Oct 19, 2008

Creating Your Investment Policy Statement I

Part I – Theoretical approach

The Investment Policy Statement (IPS) is your investment strategy in writing and helps you commit to a disciplined investment plan. It is an instrument to face your future financial goals today.

A well-constructed IPS is thought to address at least the following areas:

>your financial goals and desired/required return
>your willingness and ability to take risk
>your relevant investment constraints

It should usually set guidelines for constructing and monitoring a portfolio that can be expected to best meet your goals while remaining in compliance with any relevant constraints.

Stating your financial goal is not an easy task, but it a building block for your IPS. After all why bother to write a statement if this is not included. Each goal/goals should be detailed and accompanied by a possible way to meet it. Return objectives, which focus on rates that increase your current wealth or future savings, should always be addressed with the risk-return trade-off in mind. Increasing return increases risk or vice versa. The stated return objective will be useless if it does not take into account all relevant portfolio constraints.

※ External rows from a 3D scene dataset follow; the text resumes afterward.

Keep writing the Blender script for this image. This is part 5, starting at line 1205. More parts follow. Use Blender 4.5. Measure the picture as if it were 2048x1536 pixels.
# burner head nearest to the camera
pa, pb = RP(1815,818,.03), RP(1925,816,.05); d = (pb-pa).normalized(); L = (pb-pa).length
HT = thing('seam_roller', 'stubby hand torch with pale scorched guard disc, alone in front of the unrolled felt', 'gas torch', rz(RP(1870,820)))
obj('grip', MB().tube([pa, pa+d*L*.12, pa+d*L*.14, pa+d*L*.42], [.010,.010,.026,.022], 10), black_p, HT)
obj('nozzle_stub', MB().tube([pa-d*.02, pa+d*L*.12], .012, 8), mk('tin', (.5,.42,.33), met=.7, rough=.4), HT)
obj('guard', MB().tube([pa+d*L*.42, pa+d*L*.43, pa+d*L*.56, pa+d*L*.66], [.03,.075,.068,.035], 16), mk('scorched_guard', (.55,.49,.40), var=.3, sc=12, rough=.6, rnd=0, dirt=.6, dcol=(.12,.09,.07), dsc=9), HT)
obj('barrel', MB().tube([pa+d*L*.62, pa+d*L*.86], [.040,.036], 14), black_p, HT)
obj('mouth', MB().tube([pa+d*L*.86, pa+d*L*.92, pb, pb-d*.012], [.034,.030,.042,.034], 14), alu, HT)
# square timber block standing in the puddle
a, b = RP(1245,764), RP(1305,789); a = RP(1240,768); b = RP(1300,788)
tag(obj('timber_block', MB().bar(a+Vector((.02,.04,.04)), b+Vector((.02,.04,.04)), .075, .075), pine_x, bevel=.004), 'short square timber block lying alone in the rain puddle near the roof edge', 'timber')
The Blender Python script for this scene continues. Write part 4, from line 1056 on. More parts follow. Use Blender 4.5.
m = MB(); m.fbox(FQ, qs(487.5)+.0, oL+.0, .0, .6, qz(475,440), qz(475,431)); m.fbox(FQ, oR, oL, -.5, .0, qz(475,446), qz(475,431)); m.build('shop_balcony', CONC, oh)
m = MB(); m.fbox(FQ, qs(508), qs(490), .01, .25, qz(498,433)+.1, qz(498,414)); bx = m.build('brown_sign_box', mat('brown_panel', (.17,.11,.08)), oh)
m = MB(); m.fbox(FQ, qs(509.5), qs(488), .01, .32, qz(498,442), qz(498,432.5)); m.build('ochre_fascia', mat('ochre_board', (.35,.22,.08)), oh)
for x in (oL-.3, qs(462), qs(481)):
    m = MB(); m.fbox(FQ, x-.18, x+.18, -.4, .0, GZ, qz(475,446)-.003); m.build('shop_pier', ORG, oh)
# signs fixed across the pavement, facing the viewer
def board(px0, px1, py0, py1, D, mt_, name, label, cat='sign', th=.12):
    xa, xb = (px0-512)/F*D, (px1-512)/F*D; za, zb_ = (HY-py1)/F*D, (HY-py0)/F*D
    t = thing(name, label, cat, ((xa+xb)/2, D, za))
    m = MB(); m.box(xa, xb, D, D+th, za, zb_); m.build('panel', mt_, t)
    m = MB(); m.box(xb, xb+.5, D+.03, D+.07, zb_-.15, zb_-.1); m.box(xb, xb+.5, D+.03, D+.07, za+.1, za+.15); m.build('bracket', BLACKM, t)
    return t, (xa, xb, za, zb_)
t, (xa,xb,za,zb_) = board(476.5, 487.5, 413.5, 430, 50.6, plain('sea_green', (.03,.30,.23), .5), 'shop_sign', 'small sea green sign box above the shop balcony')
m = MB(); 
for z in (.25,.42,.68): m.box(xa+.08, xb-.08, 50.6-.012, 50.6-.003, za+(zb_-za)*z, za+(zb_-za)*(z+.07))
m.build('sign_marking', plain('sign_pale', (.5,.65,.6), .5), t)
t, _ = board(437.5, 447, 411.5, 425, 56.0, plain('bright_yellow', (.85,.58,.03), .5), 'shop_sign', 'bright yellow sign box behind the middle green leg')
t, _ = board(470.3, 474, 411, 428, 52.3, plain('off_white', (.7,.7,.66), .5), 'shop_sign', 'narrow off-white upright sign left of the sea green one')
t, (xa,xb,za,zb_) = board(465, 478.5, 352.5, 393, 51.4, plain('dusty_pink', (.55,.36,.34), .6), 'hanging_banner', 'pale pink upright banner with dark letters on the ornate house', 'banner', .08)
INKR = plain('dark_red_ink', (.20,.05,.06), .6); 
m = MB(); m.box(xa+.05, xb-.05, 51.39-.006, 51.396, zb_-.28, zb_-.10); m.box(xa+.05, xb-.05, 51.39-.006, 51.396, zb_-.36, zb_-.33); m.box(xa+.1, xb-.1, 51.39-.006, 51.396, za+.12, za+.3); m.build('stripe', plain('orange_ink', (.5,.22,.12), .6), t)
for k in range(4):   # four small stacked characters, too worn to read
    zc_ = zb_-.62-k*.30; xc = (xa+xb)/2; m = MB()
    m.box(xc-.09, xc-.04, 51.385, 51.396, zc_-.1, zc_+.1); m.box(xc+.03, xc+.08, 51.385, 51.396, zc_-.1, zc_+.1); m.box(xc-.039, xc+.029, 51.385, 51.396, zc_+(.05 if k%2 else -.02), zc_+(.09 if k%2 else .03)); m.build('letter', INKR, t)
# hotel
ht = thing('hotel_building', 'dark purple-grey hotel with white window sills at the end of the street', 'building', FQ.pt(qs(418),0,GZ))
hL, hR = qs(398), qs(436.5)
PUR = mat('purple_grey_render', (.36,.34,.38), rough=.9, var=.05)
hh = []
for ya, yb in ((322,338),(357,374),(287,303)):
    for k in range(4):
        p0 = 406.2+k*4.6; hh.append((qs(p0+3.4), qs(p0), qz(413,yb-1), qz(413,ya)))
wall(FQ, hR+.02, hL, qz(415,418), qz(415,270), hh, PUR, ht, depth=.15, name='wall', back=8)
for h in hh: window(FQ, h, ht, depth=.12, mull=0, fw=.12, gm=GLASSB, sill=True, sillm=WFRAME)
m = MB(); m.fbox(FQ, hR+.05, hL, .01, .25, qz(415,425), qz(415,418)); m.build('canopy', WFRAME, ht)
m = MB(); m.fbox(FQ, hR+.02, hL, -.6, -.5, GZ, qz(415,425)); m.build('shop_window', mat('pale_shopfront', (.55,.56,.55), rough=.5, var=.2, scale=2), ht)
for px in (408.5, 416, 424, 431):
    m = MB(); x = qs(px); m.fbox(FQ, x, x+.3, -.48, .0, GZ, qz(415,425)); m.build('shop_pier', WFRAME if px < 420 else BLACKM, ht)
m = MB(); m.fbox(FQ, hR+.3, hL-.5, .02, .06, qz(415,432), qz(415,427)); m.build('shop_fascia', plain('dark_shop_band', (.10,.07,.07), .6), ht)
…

Overall risk tolerance is a function of both your ability to take risk and willingness to take risk. Your ability can be expressed in numbers. Your willingness, however, involves a more subjective assessment. Reconciling both is a right step toward the proper portfolio.

The following matrix illustrates the reconciliation process:

In case you fall into the problem area, you should reconsider your options and address the mismatch early. Otherwise improper positioning will mean only future trouble.

Few portfolios have no investment constraints. Usually your portfolio constraints generally will fall into one of the following categories:

-Liquidity
-Time horizon
-Taxes
-Legal / regulatory environment
-Unique circumstances

Liquidity may range from very important to not applicable. You would not want to liquidate your portfolio in a depressed market in order to meet liquidity needs. Therefore good planning of portfolio liquidity may prove paramount for returns.

As for the time horizon, each portfolio could have several time horizons and this should be addressed in the IPS.